An indictment unsealed Thursday accuses attorney Kellye SoRelle of trying to "corruptly persuade" others to conceal or destroy evidence from a federal grand jury.

WASHINGTON — Federal prosecutors unsealed an indictment Thursday against Oath Keepers general counsel Kellye SoRelle, accusing her of conspiracy and obstruction in connection with the joint session of Congress on Jan. 6.

The grand jury indictment was filed Thursday in the Western District of Texas, where SoRelle and Oath Keepers founder Elmer Stewart Rhodes live. Rhodes and other Oath Keepers were indicted on multiple charges, including seditious conspiracy, in January. SoRelle told CBS News after Rhodes’ arrest she had temporarily assumed duties as acting president of the militia group in Rhodes’ stead. SoRelle is not representing Rhodes or any other Oath Keepers in their ongoing criminal cases.
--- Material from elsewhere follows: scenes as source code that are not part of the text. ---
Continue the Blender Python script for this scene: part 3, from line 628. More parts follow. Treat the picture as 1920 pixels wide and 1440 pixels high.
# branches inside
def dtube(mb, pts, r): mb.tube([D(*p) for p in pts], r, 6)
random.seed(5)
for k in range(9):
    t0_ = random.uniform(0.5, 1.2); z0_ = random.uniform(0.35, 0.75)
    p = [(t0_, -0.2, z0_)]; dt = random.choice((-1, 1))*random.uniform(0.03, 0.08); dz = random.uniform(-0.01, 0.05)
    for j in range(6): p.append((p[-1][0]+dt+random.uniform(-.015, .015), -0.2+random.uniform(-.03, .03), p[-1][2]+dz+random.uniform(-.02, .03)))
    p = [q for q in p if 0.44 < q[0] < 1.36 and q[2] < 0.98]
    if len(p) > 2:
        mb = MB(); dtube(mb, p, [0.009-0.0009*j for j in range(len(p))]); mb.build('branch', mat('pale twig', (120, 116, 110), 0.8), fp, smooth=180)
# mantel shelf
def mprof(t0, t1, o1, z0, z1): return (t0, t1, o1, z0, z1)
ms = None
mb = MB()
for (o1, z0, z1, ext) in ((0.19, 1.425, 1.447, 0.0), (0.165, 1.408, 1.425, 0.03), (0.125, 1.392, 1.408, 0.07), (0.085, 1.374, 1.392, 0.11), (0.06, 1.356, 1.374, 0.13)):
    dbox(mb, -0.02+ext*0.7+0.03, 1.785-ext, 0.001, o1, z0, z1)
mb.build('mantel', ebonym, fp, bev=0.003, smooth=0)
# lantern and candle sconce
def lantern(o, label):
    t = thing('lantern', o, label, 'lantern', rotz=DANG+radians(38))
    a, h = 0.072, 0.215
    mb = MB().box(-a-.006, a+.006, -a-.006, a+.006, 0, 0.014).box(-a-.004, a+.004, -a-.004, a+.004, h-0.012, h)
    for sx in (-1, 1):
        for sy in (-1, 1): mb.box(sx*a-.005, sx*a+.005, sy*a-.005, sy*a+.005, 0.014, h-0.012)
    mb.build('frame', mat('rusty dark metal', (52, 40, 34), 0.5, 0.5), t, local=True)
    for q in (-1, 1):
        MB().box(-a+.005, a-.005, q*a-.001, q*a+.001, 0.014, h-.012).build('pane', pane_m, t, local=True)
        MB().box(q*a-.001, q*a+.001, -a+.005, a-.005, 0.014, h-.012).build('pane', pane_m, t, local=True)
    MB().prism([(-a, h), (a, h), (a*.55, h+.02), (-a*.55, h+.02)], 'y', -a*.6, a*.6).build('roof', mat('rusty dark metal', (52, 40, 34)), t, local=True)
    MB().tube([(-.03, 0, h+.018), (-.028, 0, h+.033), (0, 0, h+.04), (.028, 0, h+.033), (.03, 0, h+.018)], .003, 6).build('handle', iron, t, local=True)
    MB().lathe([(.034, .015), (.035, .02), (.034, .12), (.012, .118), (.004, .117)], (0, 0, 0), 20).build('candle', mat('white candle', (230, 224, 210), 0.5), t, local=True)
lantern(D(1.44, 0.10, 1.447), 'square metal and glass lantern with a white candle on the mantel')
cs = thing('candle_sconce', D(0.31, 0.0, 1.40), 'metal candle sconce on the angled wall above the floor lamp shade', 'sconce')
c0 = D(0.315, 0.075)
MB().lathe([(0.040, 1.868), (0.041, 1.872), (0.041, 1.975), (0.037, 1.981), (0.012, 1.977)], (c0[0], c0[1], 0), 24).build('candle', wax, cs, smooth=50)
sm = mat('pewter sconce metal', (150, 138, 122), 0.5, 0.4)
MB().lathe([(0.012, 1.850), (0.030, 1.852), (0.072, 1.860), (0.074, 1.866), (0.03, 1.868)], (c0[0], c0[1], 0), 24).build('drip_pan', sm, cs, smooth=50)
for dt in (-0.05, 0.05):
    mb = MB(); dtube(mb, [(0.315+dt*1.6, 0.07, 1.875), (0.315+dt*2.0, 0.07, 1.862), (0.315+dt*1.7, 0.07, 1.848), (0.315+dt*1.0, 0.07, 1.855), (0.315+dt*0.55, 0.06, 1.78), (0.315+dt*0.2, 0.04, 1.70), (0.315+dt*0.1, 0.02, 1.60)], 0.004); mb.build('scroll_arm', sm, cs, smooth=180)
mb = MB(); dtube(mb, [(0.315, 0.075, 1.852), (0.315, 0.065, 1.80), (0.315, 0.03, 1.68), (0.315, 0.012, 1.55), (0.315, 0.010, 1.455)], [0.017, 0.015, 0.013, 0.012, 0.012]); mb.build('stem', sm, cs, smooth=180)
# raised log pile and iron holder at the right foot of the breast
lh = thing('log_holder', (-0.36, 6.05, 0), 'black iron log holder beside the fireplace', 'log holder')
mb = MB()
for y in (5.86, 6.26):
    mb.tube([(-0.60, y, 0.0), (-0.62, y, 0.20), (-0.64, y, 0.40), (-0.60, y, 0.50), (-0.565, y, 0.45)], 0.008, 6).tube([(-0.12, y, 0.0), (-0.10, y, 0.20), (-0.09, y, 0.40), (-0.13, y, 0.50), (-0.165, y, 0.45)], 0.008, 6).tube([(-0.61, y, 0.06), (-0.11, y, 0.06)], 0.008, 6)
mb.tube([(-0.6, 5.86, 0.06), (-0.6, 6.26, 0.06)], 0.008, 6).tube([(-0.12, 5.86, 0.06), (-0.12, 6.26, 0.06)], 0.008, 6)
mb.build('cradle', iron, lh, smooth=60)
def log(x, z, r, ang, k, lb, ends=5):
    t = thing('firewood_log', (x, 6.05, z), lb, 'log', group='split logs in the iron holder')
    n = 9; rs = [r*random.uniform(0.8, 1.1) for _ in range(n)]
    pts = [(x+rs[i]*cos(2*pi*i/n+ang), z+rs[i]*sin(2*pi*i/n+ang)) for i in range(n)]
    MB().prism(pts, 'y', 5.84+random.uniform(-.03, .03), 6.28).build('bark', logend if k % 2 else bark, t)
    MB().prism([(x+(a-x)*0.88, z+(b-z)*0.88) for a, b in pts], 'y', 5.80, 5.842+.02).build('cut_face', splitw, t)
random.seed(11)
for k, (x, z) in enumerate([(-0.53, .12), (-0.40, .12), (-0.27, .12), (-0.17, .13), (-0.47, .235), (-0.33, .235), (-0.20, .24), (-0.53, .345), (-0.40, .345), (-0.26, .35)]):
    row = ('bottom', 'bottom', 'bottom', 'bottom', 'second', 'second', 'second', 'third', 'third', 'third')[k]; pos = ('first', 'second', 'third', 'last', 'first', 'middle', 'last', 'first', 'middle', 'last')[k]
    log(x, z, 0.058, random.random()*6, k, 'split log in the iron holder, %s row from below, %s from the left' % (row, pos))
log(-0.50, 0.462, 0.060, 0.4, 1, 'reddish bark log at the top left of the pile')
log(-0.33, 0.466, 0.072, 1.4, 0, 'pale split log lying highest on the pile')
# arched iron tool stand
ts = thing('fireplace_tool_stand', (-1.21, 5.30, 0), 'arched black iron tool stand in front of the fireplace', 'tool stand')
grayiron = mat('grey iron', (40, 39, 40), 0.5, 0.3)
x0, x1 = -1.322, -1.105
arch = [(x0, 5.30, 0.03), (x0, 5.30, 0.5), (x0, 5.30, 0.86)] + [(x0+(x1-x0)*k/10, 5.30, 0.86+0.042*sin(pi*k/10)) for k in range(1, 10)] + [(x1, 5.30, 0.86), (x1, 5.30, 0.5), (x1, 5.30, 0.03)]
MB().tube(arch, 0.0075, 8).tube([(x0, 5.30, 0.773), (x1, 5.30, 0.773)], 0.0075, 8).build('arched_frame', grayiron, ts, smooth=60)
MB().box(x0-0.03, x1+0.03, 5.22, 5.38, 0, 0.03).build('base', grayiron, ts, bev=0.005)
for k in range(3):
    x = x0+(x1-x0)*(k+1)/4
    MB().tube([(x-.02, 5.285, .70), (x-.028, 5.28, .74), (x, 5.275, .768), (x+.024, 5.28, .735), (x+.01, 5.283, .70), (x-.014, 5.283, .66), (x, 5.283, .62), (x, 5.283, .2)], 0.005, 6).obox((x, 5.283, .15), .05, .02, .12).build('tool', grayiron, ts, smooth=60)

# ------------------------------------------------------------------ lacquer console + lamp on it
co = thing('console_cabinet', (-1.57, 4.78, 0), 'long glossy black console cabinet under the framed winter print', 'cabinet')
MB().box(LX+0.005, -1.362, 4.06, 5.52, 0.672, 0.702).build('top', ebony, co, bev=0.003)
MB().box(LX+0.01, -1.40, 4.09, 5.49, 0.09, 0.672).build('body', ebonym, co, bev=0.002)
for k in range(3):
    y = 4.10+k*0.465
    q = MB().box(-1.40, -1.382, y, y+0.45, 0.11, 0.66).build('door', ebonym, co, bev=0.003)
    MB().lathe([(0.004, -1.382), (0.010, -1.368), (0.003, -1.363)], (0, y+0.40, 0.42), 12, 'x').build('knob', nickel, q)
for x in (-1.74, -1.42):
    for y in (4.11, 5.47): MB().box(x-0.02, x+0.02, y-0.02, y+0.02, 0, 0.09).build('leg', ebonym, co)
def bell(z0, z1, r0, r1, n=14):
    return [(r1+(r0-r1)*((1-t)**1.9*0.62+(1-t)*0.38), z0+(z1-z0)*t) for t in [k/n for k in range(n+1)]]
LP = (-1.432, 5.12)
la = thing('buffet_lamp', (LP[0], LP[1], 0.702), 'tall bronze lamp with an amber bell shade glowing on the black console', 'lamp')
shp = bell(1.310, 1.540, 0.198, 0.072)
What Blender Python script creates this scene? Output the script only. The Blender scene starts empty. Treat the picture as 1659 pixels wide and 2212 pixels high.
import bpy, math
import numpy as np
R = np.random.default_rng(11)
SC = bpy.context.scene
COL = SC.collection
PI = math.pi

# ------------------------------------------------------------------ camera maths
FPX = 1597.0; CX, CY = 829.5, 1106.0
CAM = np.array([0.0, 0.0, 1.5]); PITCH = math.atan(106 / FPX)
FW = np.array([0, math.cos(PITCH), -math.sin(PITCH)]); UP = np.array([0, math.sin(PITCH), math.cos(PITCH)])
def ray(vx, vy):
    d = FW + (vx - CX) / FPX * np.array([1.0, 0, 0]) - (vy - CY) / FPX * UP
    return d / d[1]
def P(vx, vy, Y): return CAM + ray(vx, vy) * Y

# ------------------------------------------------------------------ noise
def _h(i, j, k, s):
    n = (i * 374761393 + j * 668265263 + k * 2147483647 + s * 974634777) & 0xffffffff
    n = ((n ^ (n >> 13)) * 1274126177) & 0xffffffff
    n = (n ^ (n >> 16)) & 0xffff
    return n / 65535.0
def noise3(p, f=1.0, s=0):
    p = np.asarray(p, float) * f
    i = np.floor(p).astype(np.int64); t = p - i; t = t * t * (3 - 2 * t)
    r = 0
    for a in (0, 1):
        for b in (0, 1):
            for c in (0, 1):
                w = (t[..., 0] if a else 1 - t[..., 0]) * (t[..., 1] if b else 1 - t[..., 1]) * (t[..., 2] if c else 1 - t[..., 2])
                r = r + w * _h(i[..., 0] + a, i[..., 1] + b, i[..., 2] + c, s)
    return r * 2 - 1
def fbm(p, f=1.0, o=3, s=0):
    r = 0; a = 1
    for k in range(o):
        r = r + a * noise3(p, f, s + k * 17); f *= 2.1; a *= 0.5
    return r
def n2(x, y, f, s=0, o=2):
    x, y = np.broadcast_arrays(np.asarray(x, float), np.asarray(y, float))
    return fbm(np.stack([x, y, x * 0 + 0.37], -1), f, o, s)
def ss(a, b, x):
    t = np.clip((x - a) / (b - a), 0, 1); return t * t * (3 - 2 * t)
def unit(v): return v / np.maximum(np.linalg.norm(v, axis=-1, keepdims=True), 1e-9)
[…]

In indictment includes four counts against SoRelle, three of which are felonies:

  • Conspiracy to obstruct an official proceeding
  • Obstruction of an official proceeding and aiding and abetting
  • Entering and remaining in a restricted building or grounds
  • Obstruction of justice – tampering with documents

The indictment does not contain description of any of the evidence or alleged actions beyond the counts themselves, although count four – obstruction of justice – does indicate SoRelle is accused of attempting to “corruptly persuade other persons” to withhold records and documents from a federal grand jury and to alter or destroy potential evidence.

SoRelle ran in the Republican primary for a seat in the Texas House of Representatives in 2020 and was involved with both Lawyers for Trump and Latinos for Trump, a group with links to former Proud Boys chairman Enrique Tarrio. She has continued to promote the unfounded claim that the 2020 election was fraudulent and suggested as recently as this week that former President Donald Trump should have deployed the military in response.

In response to a tweet from another user on Tuesday asking if there was a “pathway to getting the election correctly reversed,” SoRelle responded: “Hence why a couple of us legitimately argued the insurrection act. We NEEDED A LAWFUL Election in 2020.”

A day prior to the assault on the U.S. Capitol Building, SoRelle was filmed by British documentarian Nick Quested participating in a meeting with Tarrio, Rhodes and others in the garage of the Phoenix Hotel in D.C. During testimony before the January 6th Committee in June, Quested said he wasn’t able to hear what the group was discussing, although the Justice Department has alleged the Capitol was discussed.

SoRelle also signed on to a failed lawsuit in Texas after the Capitol riot arguing Congress was “illegitimate” and asking a judge to invalidate the certification of President Joe Biden’s victory. A judge later dismissed that lawsuit.

It was not immediately clear whether SoRelle was being represented by another attorney. The indictment unsealed Thursday named her in an individual case and not as part of the Oath Keepers group set to begin trial in November.